Let’s verb again, like we did last Christmas
By Ted Potrikus
Do you remember the classic comic strip “Calvin and Hobbes”? It was my daily must-read back when it ran in newspapers; it remains a go-to in its various printed collections or online.
My favorite among the strips finds Calvin telling Hobbes this: “I like to verb words.”
He goes on: “I take nouns and adjectives and use them as verbs. Remember when ‘access’ was a thing? Now it’s something you do. It got verbed.”
“Verbing,” he says, “weirds language.”
Hobbes responds: “Maybe we can eventually make language a complete impediment to understanding.”
It was funny back then, but I’m not laughing any more. In fact, if last week I went all Bah on the overuse of Christmasy music in seasonal advertising, this week I’m opening up a giant can of Humbug on the verbing of nouns that comes around this time of year.

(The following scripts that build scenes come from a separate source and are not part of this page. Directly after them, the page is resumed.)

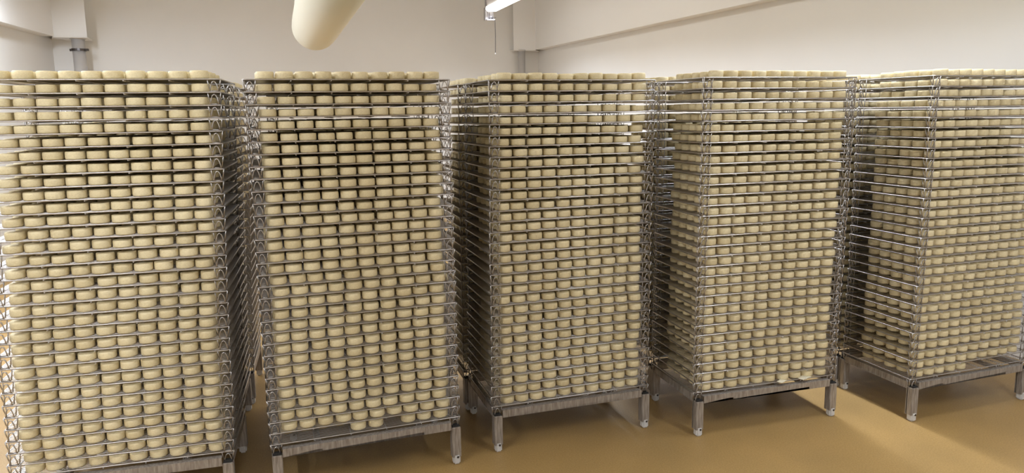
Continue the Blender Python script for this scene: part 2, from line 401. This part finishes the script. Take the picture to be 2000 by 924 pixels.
for row in (0, 1, 2):
    for ri, (bx, by, a, lx, ly) in enumerate(RACKS if row < 2 else RACKS[:1]):
        ex = Vector((math.cos(a), math.sin(a))); ey = Vector((-math.sin(a), math.cos(a)))
        org = Vector((bx, by))
        if row == 1:
            org = org + ey*(DP + (.052, .05, .055, .06, .05)[ri]) + ex*(-.025, .07, -.012, .014, -.01)[ri]
            lx, ly = lx*.8, ly*.4 + .004
        if row == 2:
            org = org + ey*((DP+.05)*2 + .04) - ex*.015
            lx, ly = lx*.9, .0
        name = RN[ri] if row == 0 else ('rear rack', 'rearmost rack')[row-1] + ' behind the ' + RN[ri]
        b_ = baseP if not usedb else dup2(baseP); usedb = True
        b_.location = (org.x, org.y, 0); b_.rotation_euler = (0, 0, a)
        tag(b_, 'galvanised base with white feet under the ' + name, 'rack base', 'rack bases')
        wx = wy = 0
        for lv in range(NT):
            k = (NT-1-lv)
            wx = wx*.75 + random.gauss(0, .0010); wy = wy*.75 + random.gauss(0, .0008)
            px = org.x + lx*k/31 + wx; py = org.y + ly*k/31 + wy; pz = HB + k*PT
            ya = a + random.gauss(0, .0015)
            if (row == 1 and ri == 1) or row == 2: merged.append((px, py, pz, ya))
            else:
                t = trayP if not used else dup(trayP); used = True
                t.location = (px, py, pz); t.rotation_euler = (0, 0, ya)
                t['label'] = 'wire tray of cheeses, %s from top, %s' % (ORD[lv+1], name)
                t['category'] = 'wire tray'; t['group'] = 'wire trays of the ' + name
            tx = Vector((math.cos(ya), math.sin(ya))); ty = Vector((-math.sin(ya), math.cos(ya)))
            ox = random.uniform(-.007, .007); pit = .0685 + random.uniform(-.0006, .0006)
            for j in range(5):
                oj = ox + random.uniform(-.004, .004) if j else ox
                oy = .0355 + j*.0705 + (0 if j == 0 else random.uniform(-.003, .003)) + random.uniform(0, .003)
                for i in range(10):
                    if row == 0 and ri == 1 and lv == 31 and j == 0 and i in (0, 1, 2, 3, 6): continue
                    if row == 0 and ri == 4 and lv == 31 and j == 0 and i > 4: continue
                    if row == 0 and ri == 1 and lv == 31 and j == 1 and i in (4, 6): continue
                    x = .0495 + i*pit + oj + random.gauss(0, .0014); y = oy + random.gauss(0, .0012)
                    if row == 0 and ri == 1 and lv == 31 and j == 0: y += .004
                    x = min(max(x, .016 if 1 < j < 4 else .036), WD - (.016 if 1 < j < 4 else .036))
                    vis = (row == 0 and (j == 0 or i == 0 or i == 9 or (lv == 0))) or (row > 0 and (i == 0 or i == 9))
                    cls = 1 if vis else 0
                    if row == 0 and j == 1: cls = 1
                    cheeses.append([px+tx.x*x+ty.x*y, py+tx.y*x+ty.y*y, pz+.0029, random.uniform(0, 6.28),
                                    random.gauss(1.0, .035), random.gauss(1.0, .012), cls, ri, lv, i, j, row])
# the 300 largest in view: single objects
cand = []
for n, c in enumerate(cheeses):
    if c[11] == 0 and c[10] == 0:
        u, v = project(c[0], c[1], c[2]+.015)
        if 12 < u < 1990 and v < 918:
            cand.append((math.dist((c[0], c[1], c[2]), (0, 0, CAM_H)), n))
cand.sort(); single = {n for _, n in cand[:300]}
for n in sorted(single):
    c = cheeses[n]
    o = link('cheese_round', HI[n % 6])
    o.location = c[:3]; o.rotation_euler = (0, 0, c[3]); o.scale = (c[5], c[5], c[4])
    i, lv, ri = c[9], c[8], c[7]
    side, num = ('right', 10-i) if ri == 0 else ('left', i+1)
    o['label'] = 'front cheese round, %s, %s tray from top, %s from %s post' % (RN[ri].replace('from the', 'from'), ORD[lv+1], ORD[num], side)
    o['category'] = 'cheese'; o['group'] = 'pale cheese rounds on the wire trays'
# everything else: one object
def bulk(seg, prof, sel, wob):
    V, F = cheese_arrays(seg, prof, rng, wob)
    V = np.array(V); n = len(V); C = np.array([c[:6] for c in sel], float)
    co, si = np.cos(C[:, 3]), np.sin(C[:, 3])
    X = V[None, :, 0]*C[:, 5:6]; Y = V[None, :, 1]*C[:, 5:6]; Z = V[None, :, 2]*C[:, 4:5]
    P = np.stack([X*co[:, None]-Y*si[:, None]+C[:, 0:1], X*si[:, None]+Y*co[:, None]+C[:, 1:2], Z+C[:, 2:3]], 2).reshape(-1, 3)
    return P, F, n, len(sel)
def build_bulk(name, parts, m):
    co = []; li = []; ls = []; lt = []; base = 0; lcount = 0
    for P, F, n, K in parts:
        co.append(P)
        fl = np.concatenate([np.array(f) for f in F]); sz = np.array([len(f) for f in F])
        offs = (np.arange(K)*n + base)[:, None]
        li.append((fl[None]+offs).ravel()); tot = np.tile(sz, K)
        st = np.concatenate([[0], np.cumsum(tot)[:-1]]) + lcount
        ls.append(st); lt.append(tot); lcount += tot.sum(); base += n*K
    co = np.concatenate(co); li = np.concatenate(li); ls = np.concatenate(ls); lt = np.concatenate(lt)
    me = bpy.data.meshes.new(name); me.vertices.add(len(co)); me.vertices.foreach_set('co', co.astype(np.float32).ravel())
    me.loops.add(len(li)); me.loops.foreach_set('vertex_index', li.astype(np.int32))
    me.polygons.add(len(ls)); me.polygons.foreach_set('loop_start', ls.astype(np.int32))
    me.polygons.foreach_set('use_smooth', np.ones(len(ls), bool))
    me.materials.append(m); me.update(calc_edges=True); me.validate()
    return me
rest = [c for n, c in enumerate(cheeses) if n not in single]
vis = [c for c in rest if c[6] == 1]; hid = [c for c in rest if c[6] == 0]
me = build_bulk('cheese_rounds', [bulk(22, PROF_MID, vis[q::5], .006) for q in range(5)] + [bulk(10, PROF_LO, hid, .004)], M_ch)
o = link('cheese_rounds', me)
tag(o, 'pale cream cheese rounds filling all other places on the wire trays', 'cheese', 'pale cheese rounds on the wire trays', 'stuff')
# trays of the hidden rack as one object
bmm = bmesh.new()
for me_, loc in [(RIM, (0, 0)), (WIRES, (0, 0))] + [(m_, (0, 0)) for m_ in RODS] + list(zip(LEGS, LOFF)):
    t_ = me_.copy(); t_.transform(Matrix.Translation((loc[0], loc[1], 0))); bmm.from_mesh(t_); bpy.data.meshes.remove(t_)
tm = bpy.data.meshes.new('one_tray'); bmm.to_mesh(tm); bmm.free()
TV = np.array([v.co[:] for v in tm.vertices]); TF = [tuple(p.vertices) for p in tm.polygons]
P = []
for (px, py, pz, ya) in merged:
    c, s_ = math.cos(ya), math.sin(ya)
    P.append(np.stack([TV[:, 0]*c-TV[:, 1]*s_+px, TV[:, 0]*s_+TV[:, 1]*c+py, TV[:, 2]+pz], 1))
me = build_bulk('wire_trays', [(np.concatenate(P), TF, len(TV), len(merged))], M_steel)
bpy.data.meshes.remove(tm)
tag(link('wire_trays', me), 'stacked wire trays of the hidden racks farthest behind the two leftmost racks', 'wire tray', None, 'stuff')

# ------------------------------------------------------------------ pale scraps on the lowest tray of the fourth rack
def scrap(x, y, yaw, sx, sy, lab, hole=False):
    bx, by, a, _, _ = RACKS[3]
    wx = bx + math.cos(a)*x - math.sin(a)*y; wy = by + math.sin(a)*x + math.cos(a)*y
    bm = bmesh.new()
    out = [(-.5, -.42), (-.1, -.5), (.15, -.44), (.5, -.5), (.46, -.05), (.5, .42), (.1, .5), (-.12, .42), (-.45, .48), (-.5, .05)]
    A = [bm.verts.new((u*sx, v*sy, 0)) for u, v in out]; B = [bm.verts.new((u*sx, v*sy, .0025)) for u, v in out]
    bm.faces.new(A[::-1]); bm.faces.new(B); n = len(out)
    for i in range(n): bm.faces.new((A[i], A[(i+1)%n], B[(i+1)%n], B[i]))
    o = link('curd_scrap', mesh('curd_scrap', bm, M_paper)); o.location = (wx, wy, HB+.0032); o.rotation_euler = (0, 0, a+yaw)
    tag(o, lab, 'scrap', 'pale scraps on the lowest tray')
scrap(.432, -.004, .5, .045, .028, 'small pale flat scrap on bottom tray edge, second rack from the right')
scrap(.560, .004, .35, .066, .036, 'larger pale flat scrap on bottom tray near right post, second rack from right')
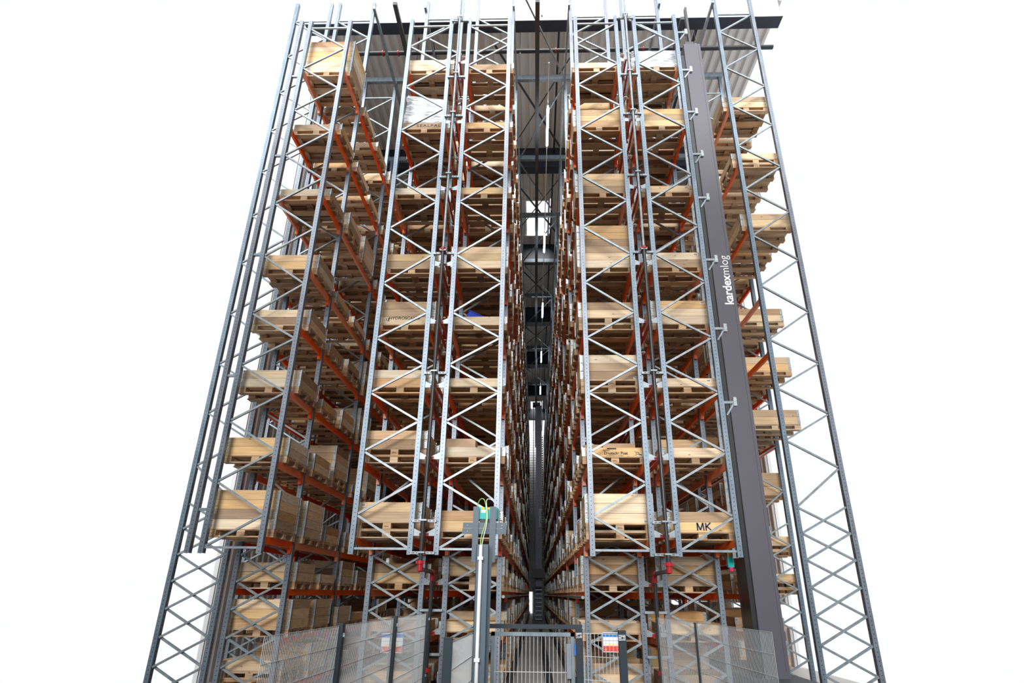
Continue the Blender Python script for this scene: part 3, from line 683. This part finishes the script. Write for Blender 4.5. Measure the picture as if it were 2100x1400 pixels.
# ---------------------------------------------------------------- cranes
def build_cranes():
    c = thing('stacker_crane', 'near stacker crane with tall grey mast bearing white letters, right of the right rack', 'crane', (4.2, 9.3, 0))
    ms = MB(); ms.box(-.22, .22, 0, .7, .6, 16.16).obj('mast', M_MAST, c)
    MB().box(.155, .159, -.002, 0, .7, 16.1).obj('seam', M_INK, c)
    MB().box(-.5, .5, -.6, 2.6, .12, .6).obj('base_carriage', M_BLACKM, c)
    for y in (-.3, 2.3): MB().tube((-.06, y, .19), (.06, y, .19), .17, 20).obj('wheel', M_BLACKM, c)
    MB().box(-.14, .10, .1, .5, 16.16, 16.4).box(-.02, .04, .1, .2, 16.4, 17.8).obj('top_guide', M_BLACKM, c)
    MB().tube((.15, .1, 16.16), (.15, .1, 16.3), .02, 8).obj('sensor', M_HINGE, c)
    MB().box(-.30, -.22, .05, .4, .6, 15.8).obj('guide_rail', M_BLACK, c)
    text('bold_lettering', 'kardex', .27, M_WHITE, c, (.06, -.003, 8.03), (math.pi / 2, -math.pi / 2, 0), .0065, align='LEFT')
    text('light_lettering', 'mlog', .27, M_WHITE, c, (.06, -.003, 8.79), (math.pi / 2, -math.pi / 2, 0), -.001, align='LEFT')
    # slotted strip and its brackets on the outer face of the right rack
    st = thing('slotted_strip', 'tall pale slotted metal strip behind the outermost upright of the right rack', 'strip', (3.605, 9.0, 0))
    MB().box(-.05, .05, 0, .02, 2.6, 15.4).obj('strip', M_BRACE, st)
    sl = MB(); z = 2.8
    while z < 15.3: sl.poly([(-.01, -.002, z), (.03, -.002, z + .05), (.03, -.002, z + .065), (-.01, -.002, z + .015)], (0, 0, 0), (0, .002, 0)); z += .26
    sl.obj('slots', M_INK, st)
    for q, z in enumerate((5.39, 6.95, 8.56, 10.16, 11.38, 12.65, 14.0, 15.3)):
        b = thing('rail_bracket', 'small galvanised bracket sticking out right of the right rack, %s from below' % ORD[q], 'bracket', (3.50, 8.46, z), 'brackets beside the crane mast')
        MB().box(-.02, .24, 0, .04, -.025, .025).obj('arm', M_BRACE, b); MB().bar((.05, .02, -.25), (.22, .02, .02), .03, .03).obj('strut', M_GALV, b)
        MB().box(.19, .25, -.01, .05, -.07, .1).obj('plate', M_HINGE, b)
    tag(MB().tube((4.2, 12, 9.1), (4.2, 12.9, 9.1), .05, 10).obj('aisle_lamp', M_WARM), 'small warm lamp seen between the right rack and the crane mast', 'lamp')
    # distant crane in the centre aisle
    c = thing('stacker_crane', 'distant stacker crane with dark blue mast and ladder in the centre aisle', 'crane', (.24, 31, 0))
    MB().box(-.2, .19, 0, .45, .5, 14.3).obj('mast', M_MASTB, c)
    MB().box(-.012, -.004, -.003, 0, .5, 14.2).obj('seam', M_INK, c)
    MB().tube((-.36, .1, .5), (-.36, .1, 14.2), .025, 8).obj('cable_pipe', M_BRACE, c)
    MB().box(-.42, .1, -.1, .4, 14.3, 14.5).box(-.25, -.12, 0, .15, 14.5, 17.9).obj('top_guide', M_BLACKM, c)
    MB().box(-.42, .36, -.3, .6, 2.9, 3.45).box(-.5, -.32, -.2, .3, 2.4, 3.6).obj('lift_carriage', M_BLACKM, c)
    MB().box(-.45, .4, -.5, .7, 2.33, 2.42).obj('platform', M_BLACK, c)
    for s in (-.3, .2): MB().box(s - .03 + (.1 if s > 0 else 0), s + .03 + (.1 if s > 0 else 0), -.4, -.3, .4, 2.35).obj('ladder_rail', M_BLACKM, c)
    for q in range(8): MB().box(-.22, .2, -.4, -.35, .5 + q * .24, .56 + q * .24).obj('ladder_rung', M_BRACE, c)
    MB().box(-.4, .4, -.6, 2.2, .13, .45).obj('base_carriage', M_BLACKM, c)
    for y in (-.35, 1.9): MB().tube((.04, y, .28), (.14, y, .28), .16, 16).obj('wheel', M_BLACKM, c)
    m = MB()
    for q in range(60): m.box(.2, .27, .05, .3, 2.6 + q * .16, 2.62 + q * .16)
    m.obj('cable_chain', M_BLACKM, c)
    text('lettering', 'kardexmlog', .25, M_BRACE, c, (.04, -.004, 6.0), (math.pi / 2, -math.pi / 2, 0), .004, align='LEFT')
    b = thing('beacon', 'red marker hung on the left side of the centre aisle, far in', 'marker', (-.5, 27, 2.32))
    MB().box(-.06, .12, 0, .1, -.1, .12).obj('body', M_SRED, b)
    s = thing('light_sensor', 'small teal and pink sensor box hanging at the right edge below the pallets', 'sensor', (3.58, 9.2, 2.45))
    MB().box(-.05, .06, 0, .06, 0, .18).obj('housing', M_TEAL, s); MB().box(-.03, .03, -.01, .05, -.07, 0).obj('lens', nm('pink_lens', (.75, .02, .12), .3), s)

# ---------------------------------------------------------------- fences, gate, sensor post
def panel(a, b, z0, z1, dv=.025, dh=.2, w=.0036, name='mesh_panel', par=None):
    """welded wire panel between two floor points"""
    m = MB(); a = Vector((a[0], a[1], 0)); b = Vector((b[0], b[1], 0)); L = (b - a).length; d = (b - a) / L; n = int(L / dv)
    for i in range(n + 1):
        p = a + d * (i * L / n); m.bar((p.x, p.y, z0), (p.x, p.y, z1), w, w, 0, tuple(d))
    z = z1
    while z > z0 - .01:
        m.bar((a.x, a.y, z), (b.x, b.y, z), .005, .005, 0, (0, 0, 1)); z -= dh
    return m.obj(name, M_WIRE, par)
def post(x, y, h, par, w=.06, m=None, ang=0):
    m_ = MB().box(-w / 2, w / 2, -w / 2, w / 2, 0, h); o = m_.obj('post', m or M_DARKPOST, par); o.location = (x, y, 0); o.rotation_euler = (0, 0, ang)
    k = MB().box(-w / 2 - .004, w / 2 + .004, -w / 2 - .004, w / 2 + .004, h, h + .012).obj('cap', m or M_DARKPOST, o)
    MB().box(w / 2, w / 2 + .02, -.01, .01, h - .12, h - .08).box(w / 2, w / 2 + .02, -.01, .01, h - 1.0, h - .96).obj('clip', M_HINGE, o)
    return o
def build_fences():
    f = thing('mesh_fence', 'long wire mesh safety fence with dark posts at lower left', 'fence')
    P = [(-2.07, 3.95), (-2.02, 5.35), (-1.94, 7.1), (-1.86, 8.82)]
    for a, b in zip(P, P[1:]): panel(a, b, .1, 1.62, par=f)
    for p in P[1:]: post(p[0], p[1], 1.63, f, .07)
    f = thing('mesh_fence', 'wire mesh safety fence with slim dark posts at lower right', 'fence')
    P = [(1.93, 8.15), (2.13, 6.9), (2.24, 5.7), (2.3, 5.1)]
    for a, b in zip(P, P[1:]): panel(a, b, .1, 1.62, par=f)
    for p in P[:2]: post(p[0], p[1], 1.60, f, .035)
    tag(panel((.465, 4.97), (.76, 4.85), .1, 1.60, .035, .2, .0035, 'mesh_fence'), 'narrow wire mesh panel between gate post and short dark post', 'fence')
    tag(panel((-.635, 3.92), (-.575, 4.95), .1, 1.60, .02, .2, .003, 'mesh_fence'), 'narrow wire mesh return panel between the low left post and the gate', 'fence')
    for x, y, w_, l in ((.425, 5.0, .062, 'dark post on the right side of the aisle gate'), (.80, 4.8, .065, 'short dark fence post standing just right of the gate post'),
                        (-.64, 3.85, .06, 'dark fence post left of the slate blue sensor post'), (-.475, 5.02, .055, 'dark post on the left side of the aisle gate')):
        o = thing('fence_post', l, 'post', (x, y, 0))
        MB().box(-w_ / 2, w_ / 2, -w_ / 2, w_ / 2, 0, 1.63).obj('post_tube', M_DARKPOST, o)
        MB().box(-w_ / 2 - .002, w_ / 2 + .002, -w_ / 2 - .002, w_ / 2 + .002, 1.63, 1.64).obj('cap', M_DARKPOST, o)
        if x > 0: MB().box(-w_ / 2 - .005, w_ / 2 - .008, -w_ / 2 - .008, -w_ / 2, 1.555, 1.605).obj('clamp_plate', M_HINGE, o); MB().tube((-.004, -w_ / 2 - .012, 1.58), (-.004, -w_ / 2 - .008, 1.58), .009, 8).obj('bolt', M_INK, o)
    g = thing('aisle_gate', 'galvanised wire gate closing off the centre aisle', 'gate', (0, 5.02, 0))
    MB().box(-.42, -.385, 0, .03, .08, 1.60).box(.345, .38, 0, .03, .08, 1.60).box(-.42, .38, 0, .03, 1.565, 1.60).box(-.42, .38, 0, .03, .08, .115).obj('gate_frame', M_GALV, g)
    m = MB(); x = -.385
    while x < .35: m.box(x - .0022, x + .0022, .01, .016, .1, 1.57); x += .0375
    for z in (1.25, 1.05 - .1, .65, .35): m.box(-.39, .35, .006, .010, z - .003, z + .003)
    m.obj('wire_infill', M_WIRE, g)
    MB().box(-.44, -.425, -.01, .03, 1.42, 1.58).box(-.475, -.44, -.01, .02, 1.48, 1.54).obj('hinge', M_HINGE, g)
    MB().box(.30, .345, -.02, .03, 1.2, 1.5).obj('lock_box', M_GALV, g)
    MB().box(.375, .392, -.02, .02, 1.40, 1.5).obj('latch', M_SBLUE, g)
    tag(MB().box(-.5, .46, 5.04, 5.09, 1.63, 1.67).obj('gate_header', M_DARKPOST), 'dark header bar lying across the top of the aisle gate posts', 'bar')
    # sensor post
    s = thing('sensor_post', 'slate blue steel post with white conduit and forked bracket before the aisle', 'post', (-.485, 4.6, 0))
    m = MB(); m.box(-.062, -.058, 0, .08, 0, 2.39).box(-.062, .042, 0, .006, 0, 2.39).box(.042, .048, 0, .1, 0, 2.39).box(.048, .075, .09, .1, 0, 2.39)
    m.obj('channel_post', M_BGREY, s)
    MB().box(-.1, .12, -.06, .16, 0, .012).obj('base_plate', M_BGREY, s)
    MB().tube((-.018, -.02, 0), (-.018, -.02, 2.38), .0165, 14).obj('conduit', M_WHITE, s)
    for z in (2.26, 1.4, .6): MB().box(-.042, .006, -.038, 0, z - .014, z + .014).obj('conduit_clip', M_WHITE, s)
    MB().box(-.118, -.062, .10, .106, 2.235, 2.762).obj('fork_plate', M_BGREY, s)
    MB().box(.045, .105, .10, .106, 2.235, 2.762).obj('fork_plate', M_BGREY, s)
    MB().box(-.215, .205, .12, .128, 2.555, 2.608).obj('cross_plate', M_BGREY, s); MB().box(-.22, .205, .12, .128, 2.498, 2.551).obj('cross_plate', M_BGREY, s)
    for x in (-.17, .165):
        for z in (2.58, 2.525): MB().tube((x, .118, z), (x, .112, z), .004, 8).obj('bolt', M_HINGE, s)
    MB().box(-.122, .115, .135, .29, 2.645, 2.762).obj('sensor_housing', M_TEAL, s)
    MB().box(-.045, -.012, .132, .135, 2.738, 2.76).box(.015, .038, .132, .135, 2.738, 2.76).obj('yellow_label', M_YEL, s)
    MB().box(-.045, .0, .132, .135, 2.705, 2.735).obj('type_label', M_WHITE, s)
    MB().box(-.055, .045, .14, .28, 2.60, 2.645).obj('lens_block', M_BLACK, s)
    def cable(name, pts, r, m):
        cu = bpy.data.curves.new(name, 'CURVE'); cu.dimensions = '3D'; cu.bevel_depth = r; cu.bevel_resolution = 3; cu.materials.append(m)
        sp = cu.splines.new('NURBS'); sp.points.add(len(pts) - 1)
        for p, q in zip(sp.points, pts): p.co = (*q, 1)
        sp.use_endpoint_u = True; sp.order_u = 4; t = bpy.data.objects.new(name, cu); C.objects.link(t); mk(name, as_mesh(t, name), s)
    cable('green_cable', [(-.02, -.02, 2.36), (-.03, .0, 2.44), (.0, .05, 2.55), (.02, .09, 2.65), (.0, .1, 2.8), (-.02, .1, 2.85), (-.07, .12, 2.84), (-.085, .15, 2.77)], .0042, M_GREEN)
    cable('white_cable', [(-.012, -.02, 2.36), (-.005, .0, 2.44), (.01, .05, 2.52), (.03, .09, 2.66), (.0, .1, 2.82), (.02, .1, 2.845), (.07, .12, 2.83), (.09, .14, 2.79)], .0036, M_WHITE)
    # load signs on the racks
    for x, z, l in ((-2.585, 1.085, 'blue white and red rack load sign behind the left fence'), (1.425, 1.14, 'blue white and red rack load sign behind the gate on the right')):
        q = thing('load_sign', l, 'sign', (x, 9.42, z))
        w2 = .205; h2 = .165
        MB().box(-w2, w2, 0, .006, -h2, h2).obj('board', M_WHITE, q)
        MB().box(-w2 + .01, w2 - .01, -.002, 0, .09, h2 - .01).box(-w2 + .005, -w2 + .012, -.002, 0, -h2, h2).box(w2 - .012, w2 - .005, -.002, 0, -h2, h2).box(-w2 + .01, w2 - .01, -.002, 0, .025, .031).obj('blue_band', M_SBLUE, q)
        MB().box(-w2 + .01, w2 - .01, -.002, 0, -h2 + .012, -.06).obj('red_band', M_SRD, q)
        MB().box(-.12, .12, -.002, 0, -.052, -.04).box(-.16, .1, -.002, 0, -.025, -.02).obj('yellow_lines', M_YEL, q)
        for sx in (-1, 1): MB().poly([(sx * .155 - .018, -.004, -.13), (sx * .155 + .018, -.004, -.13), (sx * .155, -.004, -.095)], (0, 0, 0), (0, .002, 0)).obj('warning_triangle', M_YEL, q)

build_shell()
build_frames()
build_beams()
nmz = build_loads()
build_special(nmz)
build_gap()
build_cranes()
build_fences()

It’s a little game I play with myself that began a few years ago when A Big Worldwide Coffee Shop Conglomerate invited me via a sticker on its door to “Autumn.” “Let’s Autumn,” it said, and, after I rolled my eyes a lot I decided that it was time to find someplace else for my caffeine fix. It seems like Autumn is about the time that commercial noun verbing begins in earnest, so like some out there who time the seasons by trying to guess when retailers will break out the Christmas decorations, for me, it’s not truly Autumn until some store verbs a noun.
The practice shifts into high gear, though, in tandem with the annual outbreak of too-early Christmas displays. And this year, there are two prime offenders.
One started in early November: a Giant Worldwide Discount Retail Conglomerate (we’re establishing a pattern of culpability here) introduced window statics and small signs reading “Let’s Joy.” I was not aware that one could actually joy.
But as Christmas itself approaches, they’ve upped the annoyance factor with a whole slew of commercials urging me to joy, fully.
Oh I see what they did there! Ha ha! Yes! But, no. No thank you. Not that I don’t want to be joyful, or fully feel joy. It’s just that I am not going to joy to any extent.
As bad as that is, though, there’s another commercial out there that tells me to “Happy the Holidays.” What the what, now? One cannot happy anything. I won’t belabor the point.
It’s another shopping outlet to boycott and, yes, I realize I’m beginning to shrink my available universe of places to shop simply on account of my aversion to their utter abuse of the English language. I’m certain, too, that their crackerjack creatives have come up with similar ways to butcher languages around the world.
And it’s yet another reason for me to shop locally, slogan-free, and joyfully.